Take private conversations offline: Your council’s Facebook page may receive questions as public comments to your posts. Some of these — such as “Who can join the Knights?” or “When is your next Coats for Kids drive?”— can be answered through a public reply in the comments section, since the answer can be helpful to the general public and doesn’t include private information. Questions whose answers may include private information should be answered using the private message feature.

Have the correct permissions when posting photos: Be sure to request permission to use photos taken at council events and activities on your council’s Facebook page. When asking permission, make it clear that the photos may be posted on social media and that you will not ”tag” nonmembers in any photos you post to your Facebook page.
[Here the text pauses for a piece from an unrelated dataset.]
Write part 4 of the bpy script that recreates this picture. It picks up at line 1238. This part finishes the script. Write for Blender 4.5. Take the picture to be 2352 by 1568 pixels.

Permissions are particularly important with regard to minors: If any youth were at the event or activity, be sure to ask verbal permission from parents or guardians before posting images.

Keep content relevant: Remember that anyone browsing Facebook (or using a search engine) can see your council Facebook page. Therefore, it is important not to use this platform to post information that should be seen only by council members. Do not post council members’ full names, addresses or contact information. You may post an advertisement of the next First Degree Ceremony, but you should not post council meeting minutes or other private council news.

When you follow proper privacy etiquette on Facebook, you protect not only the good reputation of your council and the Order, but also those involved in your programs and activities. You should refer to the Social Communications Policy, available on the Officer’s Desk Reference, as your regular resource.